Let $f\in C[a,b]$ and $q\in Q_n$ which minimizes $||f-p||^2=\int_a^b(f(x)-p(x))^2\ dx \forall p\in P_n$ . Show that there exists $a<x_0<x_1<\cdots<x_n<b$ such that $f(x_i) = q(x_i), i = 0,\cdots,n$
I'm studying the least squares method and I came upon this question. I think this can be solved in multiple ways but one that involves orthogonal families of polynomials is the way my teacher wants.

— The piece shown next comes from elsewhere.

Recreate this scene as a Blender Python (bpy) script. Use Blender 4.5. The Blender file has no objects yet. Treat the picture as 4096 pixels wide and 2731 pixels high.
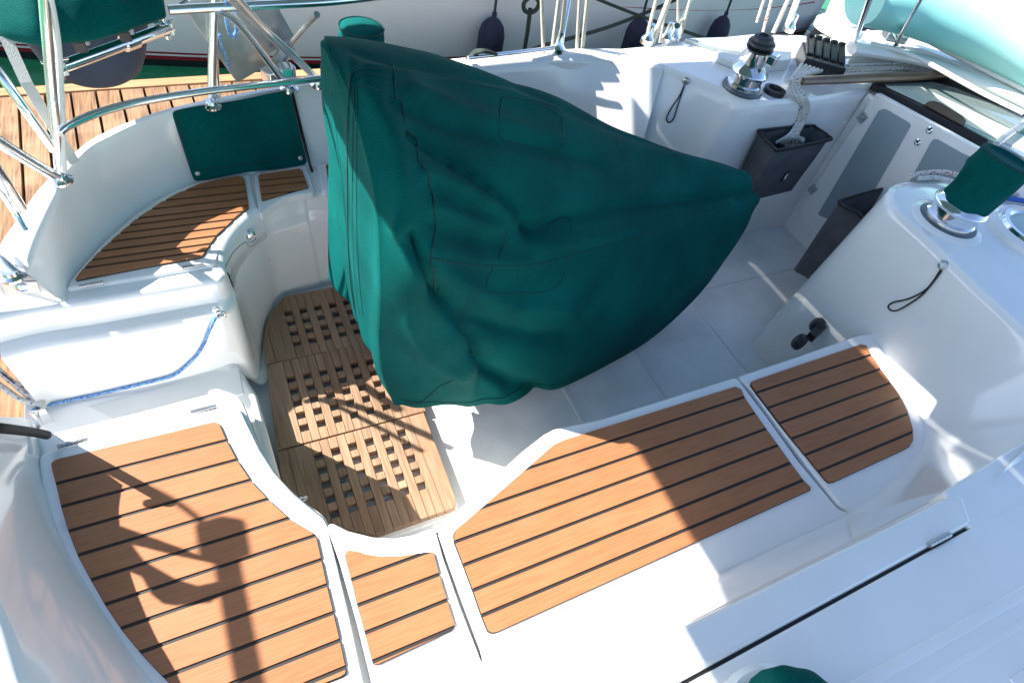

I have no idea on how to solve it.
Representing $p(x) = c_0 + c_1x + \cdots + c_nx^n$ and $\textbf{c} = (c_0, \cdots, c_n)$, we can express \begin{align*} \frac{d}{d\textbf{c}} \|f - p\|^2 &= -2 \int_a^b(f(x) - p(x)) \begin{pmatrix} 1 \\ x \\ \vdots \\ x^n \end{pmatrix} dx \overset{\text{set}}{=} 0 \\ \frac{d}{d\textbf{c}d\textbf{c}^\intercal} \|f - p\|^2 &= 2 \int_a^b\begin{pmatrix} 1 \\ x \\ \vdots \\ x^n \end{pmatrix}\begin{pmatrix} 1 \\ x \\ \vdots \\ x^n \end{pmatrix}^\intercal dx \succ 0 \end{align*} Since the Hessian is positive-definite everywhere, the solution, $q$, to the vector of first-derivatives is a unique global minimum. This implies that \begin{align*} \int_{a}^{b}(f(x) - q(x)) x^k = 0 \end{align*} for all $k = 0, \cdots, n$. By the Intermediate Value theorem, there exists a $x_k \in (a, b)$ such that \begin{align*} (f(x_k) - q(x_k))x_k^k(b-a) = \int_{a}^{b}(f(x) - q(x)) x^k = 0 \implies f(x_k) = q(x_k) \end{align*} And since $\{1, \cdots, x^n\}$ are linearly independent, these $\{x_k\}$ will all be distinct as well.